After glimpses of him — and reading and hearing his words (including through Connor Storrie’s Lance) throughout the season, Criminal Minds: Evolution finally brings The Fan face-to-face with serial killer Elias Voit (Zach Gilford), and the casting? Well, we love it. Those two actors together are so good. Plus, “The Furies” deals with the fallout of Garcia’s (Kirsten Vangsness) confession that she, due to a closed-door testimony about how his brain trauma did change him, is the reason that Voit got a life sentence and not the death penalty. Warning: Spoilers for Criminal Minds: Evolution Season 19 Episode 7 ahead!
Justin Kirk‘s character goes to see Voit as Joshua Ryan, cousin of one of his victims, Deena, from her father’s side (her mother already visited the killer), or so he says. But all it takes is him saying, “I came here to understand you,” and Voit watching the way he’s moving his hands, seemingly signaling something, for it to become very clear that he is The Fan. “Joshua” confesses that after Deena disappeared, he became engrossed in the details of the investigation, and when the case ran cold, he looked at other unsolved crimes, enrolled in night school, took classes in criminal justice, forensics, and sociology, and got his PhD in criminology. Voit invites him to return the next day, “because I said so.”
Voit then “talks” it through with the Rossi he’s hallucinating in his cell. Voit plans to get Joshua to trust him enough to tell him/her he’s keeping the “souvenirs” of his kills. He can tell the other man is like him — deep down, lonely, and wants to share.
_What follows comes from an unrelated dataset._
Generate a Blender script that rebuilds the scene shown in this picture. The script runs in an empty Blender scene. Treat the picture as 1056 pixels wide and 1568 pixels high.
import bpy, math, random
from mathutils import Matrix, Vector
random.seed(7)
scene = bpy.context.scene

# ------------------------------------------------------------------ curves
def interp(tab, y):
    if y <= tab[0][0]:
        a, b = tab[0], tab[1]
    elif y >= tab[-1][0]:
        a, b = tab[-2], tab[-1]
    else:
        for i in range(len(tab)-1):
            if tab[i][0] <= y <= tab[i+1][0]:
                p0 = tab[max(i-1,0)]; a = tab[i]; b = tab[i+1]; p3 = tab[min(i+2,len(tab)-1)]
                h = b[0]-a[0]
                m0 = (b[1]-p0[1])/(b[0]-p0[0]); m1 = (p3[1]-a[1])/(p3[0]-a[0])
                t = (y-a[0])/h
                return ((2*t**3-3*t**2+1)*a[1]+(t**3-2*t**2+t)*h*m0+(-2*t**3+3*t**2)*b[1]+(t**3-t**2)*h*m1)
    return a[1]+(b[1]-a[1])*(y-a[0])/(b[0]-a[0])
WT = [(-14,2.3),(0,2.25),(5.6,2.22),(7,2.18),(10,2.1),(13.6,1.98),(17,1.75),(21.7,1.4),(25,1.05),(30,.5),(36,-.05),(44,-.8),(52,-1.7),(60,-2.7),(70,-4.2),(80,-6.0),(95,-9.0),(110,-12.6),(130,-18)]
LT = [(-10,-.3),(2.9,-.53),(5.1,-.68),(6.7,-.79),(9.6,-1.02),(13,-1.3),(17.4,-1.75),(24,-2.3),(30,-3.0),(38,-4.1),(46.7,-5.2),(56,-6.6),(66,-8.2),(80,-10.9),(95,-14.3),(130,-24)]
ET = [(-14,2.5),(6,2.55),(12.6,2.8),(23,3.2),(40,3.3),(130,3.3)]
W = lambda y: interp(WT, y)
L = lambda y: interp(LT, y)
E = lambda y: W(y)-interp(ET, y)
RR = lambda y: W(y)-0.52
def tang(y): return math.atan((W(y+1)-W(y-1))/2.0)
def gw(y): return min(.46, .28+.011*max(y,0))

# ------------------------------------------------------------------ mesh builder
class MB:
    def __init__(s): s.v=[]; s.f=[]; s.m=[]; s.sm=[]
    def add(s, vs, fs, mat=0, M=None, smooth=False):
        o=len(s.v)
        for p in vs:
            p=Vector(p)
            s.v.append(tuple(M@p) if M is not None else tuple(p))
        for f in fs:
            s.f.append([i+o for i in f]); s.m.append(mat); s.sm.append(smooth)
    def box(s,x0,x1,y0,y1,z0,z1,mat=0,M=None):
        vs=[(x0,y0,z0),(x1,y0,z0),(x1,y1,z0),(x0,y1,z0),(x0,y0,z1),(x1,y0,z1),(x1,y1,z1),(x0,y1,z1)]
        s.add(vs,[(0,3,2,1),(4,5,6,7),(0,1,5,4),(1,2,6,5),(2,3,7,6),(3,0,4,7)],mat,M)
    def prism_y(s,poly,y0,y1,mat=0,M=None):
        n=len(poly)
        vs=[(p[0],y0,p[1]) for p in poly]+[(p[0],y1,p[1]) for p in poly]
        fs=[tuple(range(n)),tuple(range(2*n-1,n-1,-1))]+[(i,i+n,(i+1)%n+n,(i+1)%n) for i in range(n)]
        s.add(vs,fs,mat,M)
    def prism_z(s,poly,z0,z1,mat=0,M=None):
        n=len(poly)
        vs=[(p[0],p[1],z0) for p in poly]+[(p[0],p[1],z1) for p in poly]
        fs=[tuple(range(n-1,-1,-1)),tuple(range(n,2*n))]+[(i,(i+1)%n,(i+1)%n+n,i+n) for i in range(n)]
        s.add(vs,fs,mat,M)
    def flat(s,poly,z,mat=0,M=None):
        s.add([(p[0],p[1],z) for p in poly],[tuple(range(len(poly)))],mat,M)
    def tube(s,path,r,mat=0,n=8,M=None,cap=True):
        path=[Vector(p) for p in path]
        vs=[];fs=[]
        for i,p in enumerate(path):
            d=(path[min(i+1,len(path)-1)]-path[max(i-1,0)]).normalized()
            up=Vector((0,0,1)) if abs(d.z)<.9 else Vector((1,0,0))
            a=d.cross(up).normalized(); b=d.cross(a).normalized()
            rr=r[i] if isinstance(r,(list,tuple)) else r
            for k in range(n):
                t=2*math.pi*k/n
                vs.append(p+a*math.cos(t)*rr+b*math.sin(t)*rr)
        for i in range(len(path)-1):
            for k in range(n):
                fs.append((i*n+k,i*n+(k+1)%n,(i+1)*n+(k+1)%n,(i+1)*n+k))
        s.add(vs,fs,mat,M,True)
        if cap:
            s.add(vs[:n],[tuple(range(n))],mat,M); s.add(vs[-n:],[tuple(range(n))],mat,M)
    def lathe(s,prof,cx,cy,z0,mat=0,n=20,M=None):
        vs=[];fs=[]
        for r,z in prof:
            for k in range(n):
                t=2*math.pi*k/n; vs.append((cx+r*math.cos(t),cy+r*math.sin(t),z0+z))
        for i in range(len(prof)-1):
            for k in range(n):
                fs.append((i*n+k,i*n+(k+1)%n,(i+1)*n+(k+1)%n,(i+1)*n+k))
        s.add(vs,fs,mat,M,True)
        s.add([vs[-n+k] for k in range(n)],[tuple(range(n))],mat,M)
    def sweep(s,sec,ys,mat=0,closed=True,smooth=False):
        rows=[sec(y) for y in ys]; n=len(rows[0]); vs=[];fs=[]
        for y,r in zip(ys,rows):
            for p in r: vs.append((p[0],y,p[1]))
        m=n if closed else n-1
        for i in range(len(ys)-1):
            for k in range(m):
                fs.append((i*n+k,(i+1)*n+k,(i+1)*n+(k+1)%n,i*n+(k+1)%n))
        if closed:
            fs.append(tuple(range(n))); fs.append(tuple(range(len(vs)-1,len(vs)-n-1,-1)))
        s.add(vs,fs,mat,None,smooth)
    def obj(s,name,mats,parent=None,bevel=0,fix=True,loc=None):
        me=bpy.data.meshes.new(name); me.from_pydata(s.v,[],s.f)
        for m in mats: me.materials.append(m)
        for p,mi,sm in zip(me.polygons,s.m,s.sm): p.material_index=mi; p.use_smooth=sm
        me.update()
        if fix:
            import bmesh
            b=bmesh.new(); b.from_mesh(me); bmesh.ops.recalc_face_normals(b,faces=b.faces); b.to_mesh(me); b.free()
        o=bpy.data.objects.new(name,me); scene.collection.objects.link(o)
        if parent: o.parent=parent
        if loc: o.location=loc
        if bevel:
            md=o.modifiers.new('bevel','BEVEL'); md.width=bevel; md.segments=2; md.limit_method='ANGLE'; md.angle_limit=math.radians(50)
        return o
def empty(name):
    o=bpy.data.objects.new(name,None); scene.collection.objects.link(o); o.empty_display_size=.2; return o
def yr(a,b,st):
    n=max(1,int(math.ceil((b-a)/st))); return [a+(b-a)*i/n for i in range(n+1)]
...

He’s right, because Joshua does return. Their conversation soon turns to the BAU and Rossi, with Voit bringing up the agent’s poker theory. He posits that serial killers are the worst poker players because when they’re in high-stakes, all-in pressure situations and forced to bluff, they can’t; they have a tell, because they can’t accept that they don’t hold all the cards. Joshua likens it to the fact that there’s no such thing as a perfect crime, that as soon as a criminal thinks he’s gotten away with it, he has to tell somebody. (Gilford and Kirk together? Good.) Voit remarks that he doesn’t strike him as the kind of reckless person who would come in under his real name (Kirk’s character is named James Crowley, though it’s not yet said in the show). “You must call me God,” the other man (finally) says. Voit tells him he can help make him a god.
And so Joshua comes back a third time, but this time, Voit’s not the one in control. Joshua tells him that since he was a child, he was able to resist his urges — until Deena vanished. He knew she’d been murdered and was jealous that someone else did what he had fantasized about. And so he began to study real killers and stalk real victims, breaking into homes while the young women were away, then standing over them while they slept.
Voit thinks he can’t help but show off and can’t accept that he doesn’t hold all the cards. Joshua realizes he does think he’s pathetic, and Voit explains he needs to walk before he can run, meaning he needs to stop being a reflection of him and be himself. Joshua then shows him a photo that startles Voit and remarks he’s a better poker player than he thought and does hold all the cards. Voit warns him that he’ll kill him, but, “now who’s pathetic?” Joshua asks and walks away. Does anyone else think that photo is of Voit’s family?
Elsewhere in the episode, Garcia tries to talk to Rossi, who argues about justice for the families of Voit’s victims. She then says the two words she later admits she knows she shouldn’t have: Donnie Mallick (Arye Gross). As she and Prentiss (Paget Brewster) explain to Tyler (RJ Hatanaka), he’s the man who murdered Rossi’s old partner, Gideon (Mandy Patinkin), and whom the agent shot and killed; Donnie died with a gun in his hand, but it looked like he had put it down and been ordered to pick it back up. Prentiss stresses that Rossi was cleared.
During the case of the week, Prentiss forces Garcia and Rossi to work together. Rossi argues that if he didn’t shoot Donnie, he’d be dead, so what he did and what she did are categorically different. But as Garcia sees it, Donnie killed girls and Gideon, and in Rossi’s mind, if he went to prison, he’d become a legend, so he was better dead than incarcerated — even though that meant that Gideon’s family didn’t get justice, just like he says her testimony prevented Voit’s victims’ families from getting.
Michael Yarish / Paramount+
The right kind of justice is brought up again in relation to the case, with Garcia the one to talk down the UnSubs, two women who had been raped by The Furies, a group of dirty deputies, and take the sheriff hostage because they want the recording. Shooting everyone won’t make what happened to them go away, Garcia says, but they can hold them accountable. It works and they find the hard drive with the recording.
On the way back on the jet, Rossi assures Garcia that they weren’t fighting, just figuring things out, like people who love each other do. He makes sure that she doesn’t think anyone could ever come between them. She also apologizes for keeping it a secret and not telling him from the start.